Objective: Report, as a bare number, how many lines contain the string "scene".

Dataset content:
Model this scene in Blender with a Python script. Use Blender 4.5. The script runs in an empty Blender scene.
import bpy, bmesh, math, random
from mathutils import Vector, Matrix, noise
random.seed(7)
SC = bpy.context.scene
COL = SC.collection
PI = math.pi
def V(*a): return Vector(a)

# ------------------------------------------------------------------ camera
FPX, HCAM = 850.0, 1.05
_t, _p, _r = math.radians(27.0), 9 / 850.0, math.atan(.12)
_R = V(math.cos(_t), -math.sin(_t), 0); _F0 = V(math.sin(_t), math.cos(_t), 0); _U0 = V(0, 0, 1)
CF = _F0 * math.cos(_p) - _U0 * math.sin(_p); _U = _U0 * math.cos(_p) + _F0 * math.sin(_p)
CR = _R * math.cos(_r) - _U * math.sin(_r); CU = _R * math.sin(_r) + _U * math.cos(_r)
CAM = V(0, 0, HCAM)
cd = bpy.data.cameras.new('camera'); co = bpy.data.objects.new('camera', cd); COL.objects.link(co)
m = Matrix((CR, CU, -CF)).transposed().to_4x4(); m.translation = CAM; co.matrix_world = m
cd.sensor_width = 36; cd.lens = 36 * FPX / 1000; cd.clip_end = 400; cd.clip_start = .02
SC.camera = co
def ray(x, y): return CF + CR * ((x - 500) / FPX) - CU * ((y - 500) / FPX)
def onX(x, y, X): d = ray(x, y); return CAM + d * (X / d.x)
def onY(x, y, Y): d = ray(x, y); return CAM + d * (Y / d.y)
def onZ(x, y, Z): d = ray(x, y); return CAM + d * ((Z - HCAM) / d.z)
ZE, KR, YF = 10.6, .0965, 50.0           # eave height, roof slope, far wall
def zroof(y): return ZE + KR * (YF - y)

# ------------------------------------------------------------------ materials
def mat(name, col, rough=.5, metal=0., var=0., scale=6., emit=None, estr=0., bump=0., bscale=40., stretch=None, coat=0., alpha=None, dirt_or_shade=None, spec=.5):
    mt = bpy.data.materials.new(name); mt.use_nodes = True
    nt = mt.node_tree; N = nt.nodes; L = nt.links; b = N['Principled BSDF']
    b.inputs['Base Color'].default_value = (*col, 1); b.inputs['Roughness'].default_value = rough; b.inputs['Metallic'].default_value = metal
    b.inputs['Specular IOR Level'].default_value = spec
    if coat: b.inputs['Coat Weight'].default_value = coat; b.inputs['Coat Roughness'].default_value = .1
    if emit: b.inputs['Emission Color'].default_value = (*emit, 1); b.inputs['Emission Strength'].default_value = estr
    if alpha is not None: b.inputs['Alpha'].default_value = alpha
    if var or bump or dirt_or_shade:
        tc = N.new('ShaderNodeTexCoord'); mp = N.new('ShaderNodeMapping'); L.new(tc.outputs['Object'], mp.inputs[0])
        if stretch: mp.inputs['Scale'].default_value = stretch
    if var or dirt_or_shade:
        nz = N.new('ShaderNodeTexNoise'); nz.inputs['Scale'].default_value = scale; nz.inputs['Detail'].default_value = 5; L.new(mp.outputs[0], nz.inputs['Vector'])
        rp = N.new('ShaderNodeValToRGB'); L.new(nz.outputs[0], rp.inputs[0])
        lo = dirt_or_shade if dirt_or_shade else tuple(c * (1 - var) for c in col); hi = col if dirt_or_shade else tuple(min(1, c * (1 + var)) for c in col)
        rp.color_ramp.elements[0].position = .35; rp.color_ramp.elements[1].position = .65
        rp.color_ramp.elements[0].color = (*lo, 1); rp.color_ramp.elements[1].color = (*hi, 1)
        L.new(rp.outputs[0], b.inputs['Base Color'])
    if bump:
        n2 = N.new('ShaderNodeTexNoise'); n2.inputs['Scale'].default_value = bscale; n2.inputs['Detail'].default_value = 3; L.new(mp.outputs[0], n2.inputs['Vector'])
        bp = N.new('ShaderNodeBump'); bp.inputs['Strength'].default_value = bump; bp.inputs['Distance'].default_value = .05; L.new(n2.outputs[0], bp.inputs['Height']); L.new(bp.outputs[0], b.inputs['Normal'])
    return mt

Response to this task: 2